1.(a) Total: 3 marks
--------------------
Well done.

-1 for not stating the condition that x is not same as y

-1 for not stating that the probability is over random choice of hash
   function h



1.(b) Total: 7 marks
--------------------
Not very well done.

Note that the following statement is false: Let H be a universal class of
hash functions. For all x and i, if we pick h uniformly at random from H,
then the probability that h(x)=i is 1/m.  

Those who tried to use the above statement got at most 2 marks. If you
can't see it, try to decide if it holds for the class H from lecture.

Marking scheme:
1 mark for any attempt to prove the claim.
2 marks for attempting to disprove the claim with incorrect argument. 

If you used the universal class H that was introduced in lecture probably
you got 4 or more marks. I gave 4 marks if your argument works for
specific h and h' from H. You received full marks if your argument works
for any h and h' that are randomly chosen.

Note that calculating the probability that h=h' does not help much, since
it simply gives a lower bound for the probability of h(x)=h'(x). (Because
h(x)=h'(x) can happen even if h and h' are distinct.)


2.  Total: 10 marks
----------------------
If they do not mention anything about x or their analysis does not invlude
it (the do the same analysis as in the book starting from 0) then they get
at most 3.

If they additionaly mention something about x but just say that it changes
the cost without specifying  or explaining how, then they may get one more
(total 4 at most only if their analysis is very good)

Some gave the trivial bound of O(mk) they get 2

Some gave lower bounds omega(k) of one specific operation in the case
where only one insertion may happen and all the k bits change. (they get 0
for that)

For small typos in the agrregate analysis
(cost(from 0 to m+x) - cost(from 0 to x) some people did not
calculate this exaclty right (they forgot to add x at particular
places...) they lost 1 point.







3.(a) Total: 6 marks
----------------------
This question was not very well done.

1 mark for methods that do not ensure n/m <= 3.

Many of you correctly used dynamic arrays as hash tables. 
-2 if you did not clearly explain what happens when a new table of larger
size is created. You need to rehash everything using an *new* has
function. Otherwise no elements will be allocated to the new slots. 

-1 if you created a new table whenever an element is inserted into a slot
with 3 elements.
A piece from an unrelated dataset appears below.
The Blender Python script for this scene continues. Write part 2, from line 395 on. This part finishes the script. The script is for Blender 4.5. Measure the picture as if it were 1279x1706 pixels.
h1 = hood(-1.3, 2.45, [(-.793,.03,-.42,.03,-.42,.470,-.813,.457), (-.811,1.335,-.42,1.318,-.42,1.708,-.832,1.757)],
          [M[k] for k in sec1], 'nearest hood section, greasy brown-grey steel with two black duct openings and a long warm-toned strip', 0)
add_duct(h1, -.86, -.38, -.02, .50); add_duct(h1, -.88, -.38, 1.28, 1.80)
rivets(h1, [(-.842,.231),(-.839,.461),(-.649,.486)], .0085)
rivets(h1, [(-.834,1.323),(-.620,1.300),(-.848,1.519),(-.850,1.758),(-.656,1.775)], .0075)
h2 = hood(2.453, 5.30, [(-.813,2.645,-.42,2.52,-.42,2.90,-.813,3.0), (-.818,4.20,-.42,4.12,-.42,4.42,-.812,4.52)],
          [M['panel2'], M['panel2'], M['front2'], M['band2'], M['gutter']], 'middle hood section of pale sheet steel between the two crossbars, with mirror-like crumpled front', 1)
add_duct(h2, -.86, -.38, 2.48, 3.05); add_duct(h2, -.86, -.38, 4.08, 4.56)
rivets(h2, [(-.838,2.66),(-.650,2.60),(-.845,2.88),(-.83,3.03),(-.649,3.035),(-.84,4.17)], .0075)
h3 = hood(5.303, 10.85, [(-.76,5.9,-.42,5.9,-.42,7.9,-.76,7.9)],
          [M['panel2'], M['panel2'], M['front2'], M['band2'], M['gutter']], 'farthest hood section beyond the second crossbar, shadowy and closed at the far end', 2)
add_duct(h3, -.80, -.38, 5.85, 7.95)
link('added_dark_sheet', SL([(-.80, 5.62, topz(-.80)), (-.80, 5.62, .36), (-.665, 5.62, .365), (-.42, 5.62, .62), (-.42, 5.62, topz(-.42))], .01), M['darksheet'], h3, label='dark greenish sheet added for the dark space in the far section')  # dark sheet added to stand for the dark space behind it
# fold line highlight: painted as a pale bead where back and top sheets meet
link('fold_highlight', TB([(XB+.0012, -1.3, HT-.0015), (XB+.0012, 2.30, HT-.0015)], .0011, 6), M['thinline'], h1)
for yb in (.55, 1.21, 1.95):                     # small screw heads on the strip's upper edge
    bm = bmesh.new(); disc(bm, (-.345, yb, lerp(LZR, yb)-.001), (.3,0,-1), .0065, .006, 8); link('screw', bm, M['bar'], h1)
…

This is very inefficient since a new table may have to be
created after every 3 INSERTs.

You may have lost a couple more marks depending on the clarity of your
description.



3.(b) Total: 4 marks
---------------------
Poorly done.

I looked for a "reasonable" argument.

If your method in (a) required a new table whenever a slot has to have 4
elements, then the amortized cost is O(k), where k is the number of
operations in a sequence. If you claimed that the amortized cost is O(1),
I gave 1 mark here.

I gave 2 or 3 marks if you gave a reasonable argument, such as correctly
identifying the costs for each operation, etc.